By Serena Mendizaba–

 

 

 

Family

As Haudenosaunee peoples, we govern ourselves through the families we come from, passed down through generations of our matrilineal line. I am Cayuga Wolf Clan, shaping and influencing every fibre of my climate justice, and only because of the women that I come from, and the clan I inherited from them. 

 

 

Acknowledgement

Haudenosaunee people in Six Nations inherit the past of our people through centuries of resistance and exerting sovereignty on the frontlines, and in regional, national, and international spaces. There is no Haudenosaunee climate justice without the acknowledgement of our ancestors, and the love they had for their coming faces.

 

 

Collective

There is no climate justice without kinship and community. Building kinship and community will be the hardest part of this transition, but it will be the most fulfilling and the most vital. We hold the collective power in our collective spaces to create the communities and kinship networks that will ignite our pathway to liberation, one that will bring us to a life of joy, love, and care for all. 

 

 

Knowledge and Culture

We cannot be Haudenosaunee without our knowledge, and we cannot hold our knowledge without the lands and waters we have existed on since time immemorial. Our culture is our knowledge, and it is inherently intertwined with our territories. As the ‘People of the Longhouse’, we cannot be Haudenosaunee without our ceremonial, land-based knowledge and culture. 

 

 

Land Back

Land Back is essential for a Just Transition. We must embody a clear recognition of Indigenous rights, Indigenous hereditary governance, and free, prior and informed consent for climate activism to be meaningful. As Haudenosaunee peoples on the Grand River, we live in the intersection of Land Back, Haudenosaunee sovereignty, and Indigenous Environmental Protection. 

 

 

Infrastructure

To sustain movements, we need culturally relevant, community-led infrastructure in place. Our people sacrifice their lives on the frontlines, and we need infrastructure to create comfort for those doing the work that is sustaining our communities and territories. We must build housing, access to water, food security, and wellness support to build collective resilience and healing justice in our movements. 

 

 

Solutions

Our communities have been long aware of the impacts we are facing from environmental dispossession to climate change, and we believe we are deserving of solutions and positive community development led by our culture, knowledge, and inherent governance.

 

 

Sharing

Building relationships and sharing knowledge with people, communities, and nations is the backbone of climate justice. Storytelling is who we are as Haudenosaunee, and we must share with one another to find a way forward. 

 

 

Solidarity

To build solidarity is to be rooted in mutual liberation. We cannot find liberation without the liberation of all communities impacted by colonialism and capitalism. We must build kinship

 

 

About the Author

Serena Mendizabal (she/her) is a Cayuga Wolf Clan Panamanian woman from the Six Nations of the Grand River Territory. Serena is a community-based researcher and grassroots organizer. Serena recently graduated from a Master of Geography & Environment with a focus on Indigenous environmental health governance alongside Pictou Landing First Nation and Tobique First Nation. Serena first began her journey in clean energy when she was 18 working in community engagement and communications at the Six Nations of the Grand River Development Corporation. While working in community engagement, she found gaps in community consent with her community’s clean energy portfolio and went on to further explore what a true ‘just transition’ can look like in a community of over 28,000 members. From there on out, Serena has dedicated her studies and extracurriculars to Indigenous self-determination, climate change, environmental health impact and just clean energy transitions. Serena’s connections to climate advocacy, research, education, and direct action are numerous.
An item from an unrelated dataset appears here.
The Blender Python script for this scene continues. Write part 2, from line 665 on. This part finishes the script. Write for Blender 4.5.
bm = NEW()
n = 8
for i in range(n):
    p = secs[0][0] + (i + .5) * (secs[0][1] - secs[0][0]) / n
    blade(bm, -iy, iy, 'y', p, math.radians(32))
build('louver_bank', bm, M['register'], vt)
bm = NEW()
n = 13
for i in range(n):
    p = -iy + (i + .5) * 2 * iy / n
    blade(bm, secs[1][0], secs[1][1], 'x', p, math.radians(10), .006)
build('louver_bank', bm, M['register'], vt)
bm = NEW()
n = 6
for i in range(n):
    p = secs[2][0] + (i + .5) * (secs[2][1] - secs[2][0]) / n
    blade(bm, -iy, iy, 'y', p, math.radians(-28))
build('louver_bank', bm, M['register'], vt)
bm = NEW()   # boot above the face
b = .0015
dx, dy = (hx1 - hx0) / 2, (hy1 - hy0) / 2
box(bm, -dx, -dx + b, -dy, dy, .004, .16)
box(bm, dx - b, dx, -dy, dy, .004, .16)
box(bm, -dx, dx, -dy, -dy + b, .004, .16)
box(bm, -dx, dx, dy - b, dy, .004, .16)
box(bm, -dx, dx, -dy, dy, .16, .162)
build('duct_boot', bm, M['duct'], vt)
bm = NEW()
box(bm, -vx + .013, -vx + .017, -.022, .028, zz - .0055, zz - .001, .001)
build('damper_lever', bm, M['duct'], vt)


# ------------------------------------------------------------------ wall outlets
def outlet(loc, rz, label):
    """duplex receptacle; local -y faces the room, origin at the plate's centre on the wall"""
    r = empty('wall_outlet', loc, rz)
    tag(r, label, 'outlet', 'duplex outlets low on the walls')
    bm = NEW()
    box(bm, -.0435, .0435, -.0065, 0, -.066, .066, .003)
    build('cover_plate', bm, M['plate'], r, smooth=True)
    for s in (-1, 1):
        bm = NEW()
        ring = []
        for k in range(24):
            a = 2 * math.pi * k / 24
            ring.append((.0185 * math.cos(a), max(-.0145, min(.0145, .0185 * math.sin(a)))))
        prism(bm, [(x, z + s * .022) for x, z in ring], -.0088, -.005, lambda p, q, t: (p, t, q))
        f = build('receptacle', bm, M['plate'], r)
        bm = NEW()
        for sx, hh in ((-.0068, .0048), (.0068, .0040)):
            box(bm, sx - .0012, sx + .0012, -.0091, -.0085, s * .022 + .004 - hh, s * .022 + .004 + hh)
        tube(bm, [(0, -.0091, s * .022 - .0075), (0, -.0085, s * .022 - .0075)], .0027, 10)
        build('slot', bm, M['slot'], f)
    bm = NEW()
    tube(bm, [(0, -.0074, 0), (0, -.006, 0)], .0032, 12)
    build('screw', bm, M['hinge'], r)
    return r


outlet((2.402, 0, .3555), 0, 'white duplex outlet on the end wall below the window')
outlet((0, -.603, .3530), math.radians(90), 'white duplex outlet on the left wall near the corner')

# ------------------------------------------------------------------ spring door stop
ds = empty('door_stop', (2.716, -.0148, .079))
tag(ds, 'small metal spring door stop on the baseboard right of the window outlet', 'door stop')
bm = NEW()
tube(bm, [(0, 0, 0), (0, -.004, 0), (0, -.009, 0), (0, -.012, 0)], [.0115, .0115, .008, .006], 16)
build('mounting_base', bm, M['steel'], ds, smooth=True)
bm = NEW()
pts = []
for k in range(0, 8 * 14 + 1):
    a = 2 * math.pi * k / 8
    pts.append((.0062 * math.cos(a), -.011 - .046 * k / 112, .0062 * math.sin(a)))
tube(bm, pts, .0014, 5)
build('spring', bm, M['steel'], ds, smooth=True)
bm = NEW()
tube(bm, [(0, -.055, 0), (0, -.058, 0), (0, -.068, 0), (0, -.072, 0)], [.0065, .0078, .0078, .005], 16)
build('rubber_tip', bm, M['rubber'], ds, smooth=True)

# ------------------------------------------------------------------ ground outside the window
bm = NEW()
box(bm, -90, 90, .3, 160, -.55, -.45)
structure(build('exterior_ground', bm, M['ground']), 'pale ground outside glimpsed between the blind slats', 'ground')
Serena is the Co-Chair of the SevenGen National Indigenous Youth Energy Council, a Subject Matter Expert on Connecting for Climate Change Action, a Youth Action & Environment Fellow with the Lawson Foundation, a Board of Director with Student Energy, and a National Advisory Council member with Indigenous Clean Energy. Serena’s main focus is her role as Just Transition Manager at Sacred Earth Solar, an organization founded on empowering frontline Indigenous communities with solar energy and healing justice. Serena also works with Protect the Tract, a Haudenosaunee-led group in her community, Six Nations, focused on enforcing the traditional governance (the Haudenosaunee Confederacy)’s moratorium on development along the Grand River (Haldimand Tract). Serena is passionate about self-determined community development, action, and futures, and believes in a future with Indigenous youth & elders leading; sovereign, healthy nations; and lands and waters back.